III – Alziamo i nostri cuori!

Il mondo moderno viene trascinato nella disperazione più profonda e oscura dalle grandi ondate del caos, esso stesso in buona misura organizzato. Terrorizzate di fronte alla prospettiva di perdere la salute e bombardate dalle continue sollecitazioni della tecnologia, le persone diventano facilmente marionette in mani male intenzionate. Così, molti si lasciano guidare dall’opinione dominante, vagando senza una meta definita, in modo tale che tutti si agitano in un movimento frenetico, ma pochi sanno dove vengono condotti.

Questa situazione genera un’immensa frustrazione interiore. Da un lato, l’attenzione è catturata dalla luminosità artificiale e seducente degli schermi elettronici; dall’altro, il nuovo regime di paura fomenta sentimenti di angoscia, tristezza e persino terrore. Di conseguenza, anche se può sembrare paradossale, la morte è diventata futile e senza senso, proprio come la stessa esistenza umana.

Per guarire i cuori feriti dalle circostanze attuali, la nostra tenera e disponibile Madre, la Santa Chiesa, mette a disposizione mezzi eccellenti, di piena efficacia soprannaturale. Prima di tutto, la buona dottrina cattolica, che ci insegna l’altissima vocazione dell’essere umano e, in modo particolare, dei battezzati. Essere chiamati alla vita eterna, in un’intima comunione con Dio, è qualcosa di inimmaginabile!

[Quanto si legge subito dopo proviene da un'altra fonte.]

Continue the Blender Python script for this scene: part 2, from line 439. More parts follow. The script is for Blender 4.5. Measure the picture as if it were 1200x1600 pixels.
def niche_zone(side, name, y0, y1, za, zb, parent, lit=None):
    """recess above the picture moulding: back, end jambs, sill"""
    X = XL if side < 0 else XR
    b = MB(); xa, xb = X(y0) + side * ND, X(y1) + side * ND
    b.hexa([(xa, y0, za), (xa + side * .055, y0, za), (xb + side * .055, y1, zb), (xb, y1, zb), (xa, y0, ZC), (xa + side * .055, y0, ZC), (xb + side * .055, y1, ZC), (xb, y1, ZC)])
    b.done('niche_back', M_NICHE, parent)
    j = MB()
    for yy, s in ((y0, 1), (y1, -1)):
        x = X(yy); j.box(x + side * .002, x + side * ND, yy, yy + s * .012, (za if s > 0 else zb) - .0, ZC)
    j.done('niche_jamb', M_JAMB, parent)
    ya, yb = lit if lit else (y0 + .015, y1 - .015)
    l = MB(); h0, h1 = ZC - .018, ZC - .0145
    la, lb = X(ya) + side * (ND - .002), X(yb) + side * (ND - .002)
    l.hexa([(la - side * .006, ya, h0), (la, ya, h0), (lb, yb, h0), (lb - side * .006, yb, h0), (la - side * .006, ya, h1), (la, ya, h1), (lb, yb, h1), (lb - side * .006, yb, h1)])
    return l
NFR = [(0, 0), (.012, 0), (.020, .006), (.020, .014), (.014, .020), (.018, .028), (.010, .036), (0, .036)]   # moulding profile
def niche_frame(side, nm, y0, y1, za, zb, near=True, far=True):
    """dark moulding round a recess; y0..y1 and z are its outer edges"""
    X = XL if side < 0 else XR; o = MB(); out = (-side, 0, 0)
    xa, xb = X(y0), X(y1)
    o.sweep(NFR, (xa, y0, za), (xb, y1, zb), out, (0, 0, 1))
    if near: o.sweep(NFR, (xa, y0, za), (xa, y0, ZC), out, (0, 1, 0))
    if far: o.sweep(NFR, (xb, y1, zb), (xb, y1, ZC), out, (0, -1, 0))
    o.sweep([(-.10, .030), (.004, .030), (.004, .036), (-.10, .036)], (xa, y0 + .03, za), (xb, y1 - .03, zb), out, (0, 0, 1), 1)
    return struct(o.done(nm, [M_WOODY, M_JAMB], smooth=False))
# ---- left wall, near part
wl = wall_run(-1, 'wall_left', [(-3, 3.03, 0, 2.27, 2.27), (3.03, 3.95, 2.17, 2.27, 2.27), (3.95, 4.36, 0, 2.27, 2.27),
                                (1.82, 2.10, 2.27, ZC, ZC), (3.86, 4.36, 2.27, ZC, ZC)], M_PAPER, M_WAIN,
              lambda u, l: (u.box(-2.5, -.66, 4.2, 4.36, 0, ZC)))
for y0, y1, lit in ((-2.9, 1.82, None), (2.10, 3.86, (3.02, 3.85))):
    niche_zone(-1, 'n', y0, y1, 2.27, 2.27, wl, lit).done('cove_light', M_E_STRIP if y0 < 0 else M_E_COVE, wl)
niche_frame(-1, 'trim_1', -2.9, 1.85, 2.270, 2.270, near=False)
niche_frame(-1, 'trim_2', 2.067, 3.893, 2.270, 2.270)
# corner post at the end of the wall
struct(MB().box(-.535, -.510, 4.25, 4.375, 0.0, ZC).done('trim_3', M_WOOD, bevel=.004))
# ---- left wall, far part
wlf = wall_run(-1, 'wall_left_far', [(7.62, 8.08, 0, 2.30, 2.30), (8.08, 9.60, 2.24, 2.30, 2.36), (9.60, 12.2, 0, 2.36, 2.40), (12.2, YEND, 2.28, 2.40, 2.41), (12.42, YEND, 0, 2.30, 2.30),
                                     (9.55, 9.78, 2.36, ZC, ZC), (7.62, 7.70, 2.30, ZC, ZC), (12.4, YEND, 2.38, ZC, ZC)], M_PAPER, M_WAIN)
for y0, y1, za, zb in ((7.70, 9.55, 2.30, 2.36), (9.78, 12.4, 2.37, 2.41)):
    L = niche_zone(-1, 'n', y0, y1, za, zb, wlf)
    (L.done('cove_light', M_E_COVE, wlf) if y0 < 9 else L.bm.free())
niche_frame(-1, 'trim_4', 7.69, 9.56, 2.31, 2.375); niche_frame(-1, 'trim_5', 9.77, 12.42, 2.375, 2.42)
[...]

E la Sposa Mistica di Cristo possiede uno strumento propizio non solo per farci imparare ma anche per farci gustare questo luminoso insegnamento: la Liturgia. Con l’avvicinarsi della fine dell’Anno Liturgico, la Liturgia della Parola considera i passi del Vangelo riguardanti la fine del mondo e il ritorno di Nostro Signore, perché avere davanti agli occhi la grandezza della conclusione della Storia, così come l’abbagliante e incantevole splendore di Nostro Signore che viene con maestà sopra le nuvole del cielo, esorcizza le esperienze grigie e appannate che l’ambiente circostante inocula. Infatti, nel contemplare tanta sublimità, il fedele scopre la bellezza della propria vocazione, la magnificenza divina, l’altissima meta riservata a ciascuno.

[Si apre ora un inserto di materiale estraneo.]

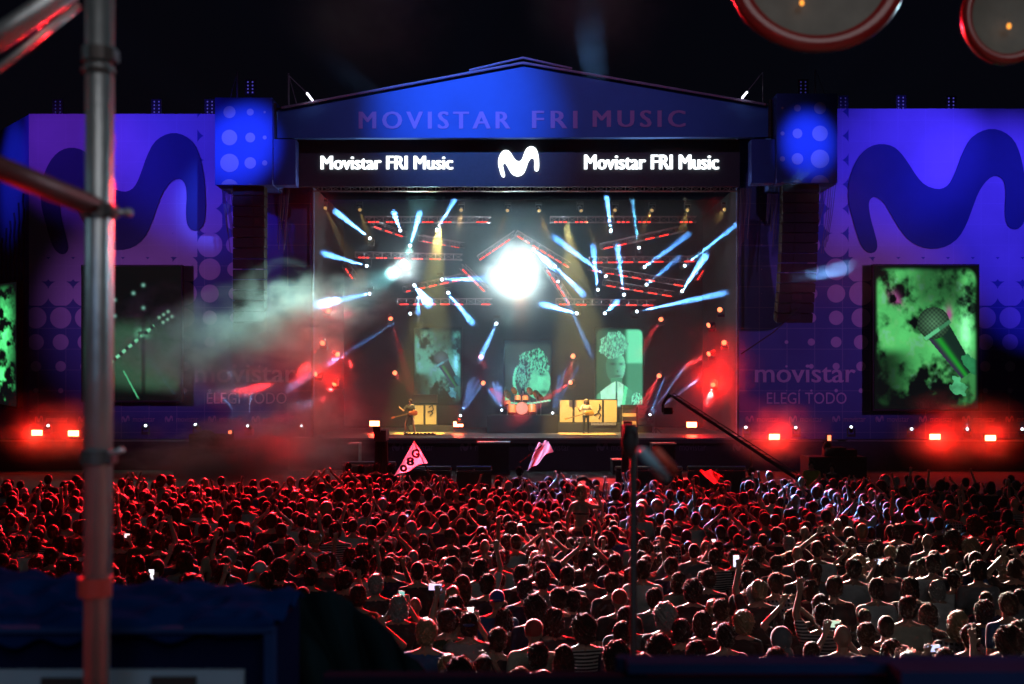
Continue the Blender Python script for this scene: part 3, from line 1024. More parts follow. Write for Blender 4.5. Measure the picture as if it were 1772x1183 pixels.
beams = [  # white-blue ones: sx, sy, ex, ey, energy, size, label
    (642, 413, 582, 366, 1.2, 4.0, 'upper left, beam slanting up to the left stage corner'),
    (637, 460, 562, 438, .8, 4.4, 'far left, beam pointing left and slightly up'),
    (693, 399, 682, 368, 1.0, 4.2, 'upper left, short beam tilted slightly left of upright'),
    (709, 426, 726, 370, 1.0, 4.2, 'upper left, beam tilted slightly right of upright'),
    (755, 398, 786, 346, .9, 3.2, 'upper left, thin beam slanting up to the right'),
    (641, 507, 593, 517, .35, 4.0, 'far left, faint beam pointing into the pale smoke'),
    (716, 492, 741, 522, .9, 7.5, 'short fat beam falling right, below the second brightest lamp'),
    (762, 483, 850, 481, .45, 5.0, 'level beam pointing at the dazzling central lamp'),
    (774, 504, 816, 557, .8, 4.4, 'beam falling to the right from the lower left truss'),
    (724, 514, 723, 541, .25, 4.0, 'faint beam pointing straight down above the left screen'),
    (713, 540, 606, 606, .12, 2.6, 'long very thin beam falling far left above the guitarist'),
    (1057, 401, 1050, 338, 1.3, 3.6, 'upper right, bright upright beam under the header writing'),
    (1106, 431, 1091, 325, .8, 3.2, 'upper right, long teal upright beam'),
    (1051, 479, 962, 412, .9, 4.2, 'beam slanting up left towards the dazzling central lamp'),
    (922, 430, 958, 462, 1.0, 5.2, 'short fat beam falling right, beside the dazzling central lamp'),
    (959, 459, 1008, 507, .6, 4.4, 'beam falling right, just below the short fat one'),
    (1113, 463, 1190, 405, 1.2, 4.0, 'right, long beam slanting up right, upper of two parallels'),
    (1182, 461, 1272, 390, 1.6, 3.6, 'far right, longest beam slanting up to the stage corner'),
    (1117, 493, 1174, 446, .8, 4.8, 'right, soft beam slanting up right, lower of two parallels'),
    (1179, 505, 1220, 443, .9, 5.2, 'far right, soft beam rising steeply to the right'),
    (1080, 512, 1069, 427, 1.1, 4.2, 'right, tall upright beam in the middle of the trusses'),
    (1035, 503, 1026, 427, .7, 4.2, 'right, bluish upright beam left of the tallest upright one'),
    (1000, 542, 940, 526, 1.1, 4.6, 'low beam pointing left below the dazzling central lamp'),
    (1046, 542, 1068, 521, .5, 4.2, 'low short beam rising right above the face screen'),
    (1098, 539, 1250, 507, 1.5, 3.8, 'low right, long level beam reaching past the stage edge'),
    (964, 483, 1022, 612, .55, 3.4, 'long blue beam falling to the face on the right screen'),
    (860, 557, 832, 618, .35, 4.2, 'blue beam falling left between the microphone and profile screens'),
]
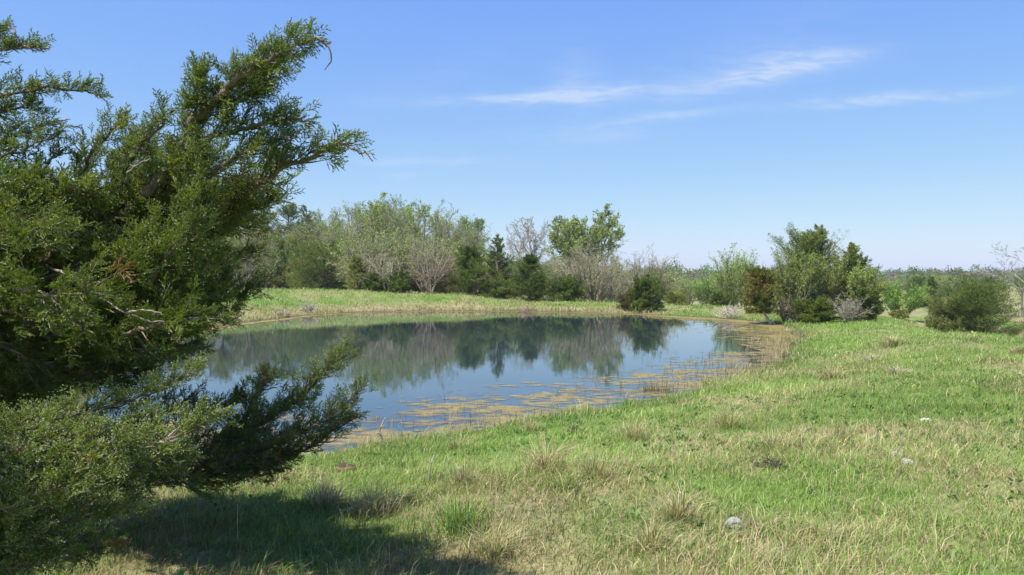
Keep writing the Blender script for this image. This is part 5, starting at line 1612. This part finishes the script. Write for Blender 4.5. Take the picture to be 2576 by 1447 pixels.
# weedy islet off the near shore
q = ground_at(1653, 984)
rng = np.random.default_rng(64)
a = Acc()
m = 170
r = rng.uniform(0, 1, m) ** .6 * .22
th = rng.uniform(0, 6.28, m)
blades(a, q[0] + r * np.cos(th) * 1.3, q[1] + r * np.sin(th), np.zeros(m), rng.uniform(.06, .22, m) + .35 * (rng.uniform(0, 1, m) < .10), np.full(m, .007), rng.uniform(0, .7, m), th, vary((.26, .19, .085), m, rng, .3, .1), rng)
m = 140
r = rng.uniform(0, 1, m) ** .5 * .36
th = rng.uniform(0, 6.28, m)
blades(a, q[0] + r * np.cos(th) * 1.3, q[1] + r * np.sin(th), np.zeros(m), rng.uniform(.02, .05, m), np.full(m, .02), rng.uniform(.4, 1.4, m), th, vary((.34, .29, .05), m, rng, .2, .1), rng)
tag(a.build("weed_islet", M_GRASS, None, q), "weedy islet with dry stems and yellow algae skirt", "islet")

# thin reeds standing in the shallows
rng = np.random.default_rng(66)
a = Acc()
m = 52000
x, y = rng.uniform(-4.5, 12, m), rng.uniform(9, 32, m)
sd = pond_sd(x, y)
dn = fbm(x * .8, y * .8, 44, 3)
ok = (sd < .1) & (sd > -2.4) & (dn > .40) & (rng.uniform(0, 1, m) < np.exp(sd / .75) * 1.0)
x, y, sd = x[ok], y[ok], sd[ok]
m = len(x)
isd = rng.uniform(0, 1, m)
c = np.where((isd < .66)[:, None], np.array([.40, .33, .20]), np.where((isd < .92)[:, None], np.array([.14, .20, .05]), np.array([.07, .06, .045])))
blades(a, x, y, np.zeros(m), rng.gamma(4, .035, m) + .05, np.maximum(.004, .0005 * y), np.abs(rng.normal(0, .5, m)), rng.uniform(0, 6.28, m), c * np.exp(rng.normal(0, .2, (m, 1))), rng)
tag(a.build("reeds", M_GRASS), "thin reeds and dead stems standing in the shallows", "reeds", kind="stuff")

# ------------------------------------------------------------------ the air over the field
import bmesh
bm = bmesh.new()
bmesh.ops.create_cube(bm, size=1.0)
me = bpy.data.meshes.new("haze")
bm.to_mesh(me)
bm.free()
hz = bpy.data.objects.new("haze", me)
COL.objects.link(hz)
zlo = float(GZ.min()) - 1.0
hz.scale = (13000, 13000, 16.0 - zlo)
hz.location = (0, 0, (16.0 + zlo) / 2)
mh = bpy.data.materials.new("haze")
mh.use_nodes = True
mh.node_tree.nodes.clear()
ho = nn(mh.node_tree, 'ShaderNodeOutputMaterial')
hv = nn(mh.node_tree, 'ShaderNodeVolumePrincipled')
hv.inputs['Color'].default_value = (0.86, 0.92, 1.0, 1)
hv.inputs['Density'].default_value = 0.00022
hv.inputs['Anisotropy'].default_value = 0.0
mh.node_tree.links.new(hv.outputs[0], ho.inputs['Volume'])
me.materials.append(mh)
tag(hz, "thin spring haze over the field", "haze", kind="stuff")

Cerchiamo allora di scuotere dal nostro spirito i miasmi malefici che fluttuano nell’aria inquinata della nostra triste società, ed eleviamo la nostra mente e il nostro cuore agli orizzonti grandiosi per eccellenza. In questo modo recupereremo il coraggio, l’enfasi e la determinazione di cercare la santità sopra ogni cosa, e riempiremo i nostri polmoni con l’aria pura della speranza, che ci promette, dopo le lotte di questa vita, di raggiungere le vette della beatitudine eterna in compagnia del Buon Gesù, dei suoi Angeli e dei suoi Santi.

 

Note

1 SAN BEDA, apud SAN TOMMASO D’AQUINO. Catena Aurea. In Marcum, c.XIII, v.21-27.
2 Idem, ibid.
3 TEOFILATTO, apud SAN TOMMASO D’AQUINO, op. cit., v.28-31.
4 SANTA MARGHERITA MARIA ALACOQUE. Autobiografia. São Paulo: Loyola, 1985, p.69.